I'm reading Buchanan's new book. It's a pretty fast read.

David In TN

Anonymous said...

I finished Buchanan's latest a few days ago. PB thought Richard Whalen should be asked to return but Nixon was adamant. Whalen left and should not be invited back.

Whalen wanted Nixon to take a position committing to end the Vietnam war as soon as possible. Nixon refused to declare himself in order to "keep his options open." Buchanan agreed.

Whalen (and Buchanan) wanted Nixon to come down harder on the "Gut" issue (crime and disorder) but Nixon would or could not.

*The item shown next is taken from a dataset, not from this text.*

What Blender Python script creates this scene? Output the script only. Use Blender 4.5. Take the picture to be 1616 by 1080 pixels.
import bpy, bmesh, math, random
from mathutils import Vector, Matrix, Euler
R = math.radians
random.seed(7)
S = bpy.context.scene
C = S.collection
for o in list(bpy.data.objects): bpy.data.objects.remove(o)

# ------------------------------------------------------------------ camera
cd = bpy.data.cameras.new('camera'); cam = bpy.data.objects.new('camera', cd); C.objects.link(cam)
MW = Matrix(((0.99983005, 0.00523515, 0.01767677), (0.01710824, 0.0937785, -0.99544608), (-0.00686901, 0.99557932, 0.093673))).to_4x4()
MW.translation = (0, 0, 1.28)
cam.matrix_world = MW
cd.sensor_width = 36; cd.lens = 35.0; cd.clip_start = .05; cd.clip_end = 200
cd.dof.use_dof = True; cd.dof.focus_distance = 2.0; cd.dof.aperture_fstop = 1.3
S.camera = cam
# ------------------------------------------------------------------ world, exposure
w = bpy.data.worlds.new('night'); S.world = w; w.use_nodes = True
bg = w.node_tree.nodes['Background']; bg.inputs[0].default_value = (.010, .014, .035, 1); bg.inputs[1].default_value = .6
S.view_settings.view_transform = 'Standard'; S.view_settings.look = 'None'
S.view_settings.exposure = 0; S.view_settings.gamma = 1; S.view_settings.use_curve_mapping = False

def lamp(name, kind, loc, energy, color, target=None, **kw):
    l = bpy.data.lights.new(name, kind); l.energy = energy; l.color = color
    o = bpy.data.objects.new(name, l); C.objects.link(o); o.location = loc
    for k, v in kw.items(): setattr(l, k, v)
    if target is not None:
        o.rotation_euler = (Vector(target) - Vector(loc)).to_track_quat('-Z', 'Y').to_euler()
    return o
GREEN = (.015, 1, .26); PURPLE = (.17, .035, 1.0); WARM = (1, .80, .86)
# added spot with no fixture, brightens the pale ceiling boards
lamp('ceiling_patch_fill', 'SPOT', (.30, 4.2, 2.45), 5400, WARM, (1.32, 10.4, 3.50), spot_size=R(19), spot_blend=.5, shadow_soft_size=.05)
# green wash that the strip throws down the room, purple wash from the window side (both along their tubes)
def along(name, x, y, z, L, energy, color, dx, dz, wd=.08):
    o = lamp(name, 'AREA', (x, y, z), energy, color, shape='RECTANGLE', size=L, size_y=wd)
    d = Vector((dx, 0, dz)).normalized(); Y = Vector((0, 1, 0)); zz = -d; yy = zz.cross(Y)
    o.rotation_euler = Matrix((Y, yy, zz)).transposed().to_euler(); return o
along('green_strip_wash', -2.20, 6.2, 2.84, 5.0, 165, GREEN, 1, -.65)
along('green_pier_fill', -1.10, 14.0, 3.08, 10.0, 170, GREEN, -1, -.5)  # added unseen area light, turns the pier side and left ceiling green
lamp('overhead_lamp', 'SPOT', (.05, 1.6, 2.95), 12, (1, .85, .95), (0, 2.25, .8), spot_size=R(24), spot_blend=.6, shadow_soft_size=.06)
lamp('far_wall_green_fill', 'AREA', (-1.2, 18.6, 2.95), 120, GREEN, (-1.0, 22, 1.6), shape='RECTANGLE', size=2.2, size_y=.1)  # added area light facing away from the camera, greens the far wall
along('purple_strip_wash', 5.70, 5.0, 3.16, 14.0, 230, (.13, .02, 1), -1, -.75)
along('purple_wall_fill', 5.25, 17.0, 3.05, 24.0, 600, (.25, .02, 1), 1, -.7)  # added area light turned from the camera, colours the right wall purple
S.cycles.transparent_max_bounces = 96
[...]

There was a conflict on Nixon's staff between the "conservatives" led by Buchanan and the liberal republicans led by William Safire.

David In TN

Anonymous said...

Something I forgot to mention. There is a forgotten man from the Nixon presidency. That is Vice President Spiro Agnew.

Agnew attacked liberals in politics and the media in speeches written by Buchanan and Safire, with some contributions from Agnew himself. It drove the liberal establishment wild.

I saw an interview concerning Agnew with long-time Beltway reporter and author Jules Witcover. When asked how his colleagues reacted to Agnew's attacks, Witcover said they were angered and intimidated. Witcover also said media people are "very thin-skinned."

Agnew, like most vice presidents, was frozen out of major decisions and had nothing to do with the Watergate Affair and was untouched by it.

The Maryland U.S. Attorney did a fishing expedition to find evidence of kickbacks to state politicians. Not exactly something hard to find.

They found Spiro Agnew was taking payoffs from contractors as Baltimore County executive, Maryland Governor, and was still receiving cash envelopes as Vice President.

Agnew resigned in October 1973.

Had the payoffs not surfaced, Agnew would have stayed Vice President and would have been 100% insurance against Nixon's impeachment.

The democrats would never have impeached Nixon if it meant making Spiro Agnew POTUS.

As Peter Brimelow wrote, impeachment is strictly a political act. The democrats would have let Nixon and Agnew stay as they were until 1977, both weakened in preference to impeaching Nixon and putting Agnew in the Oval Office.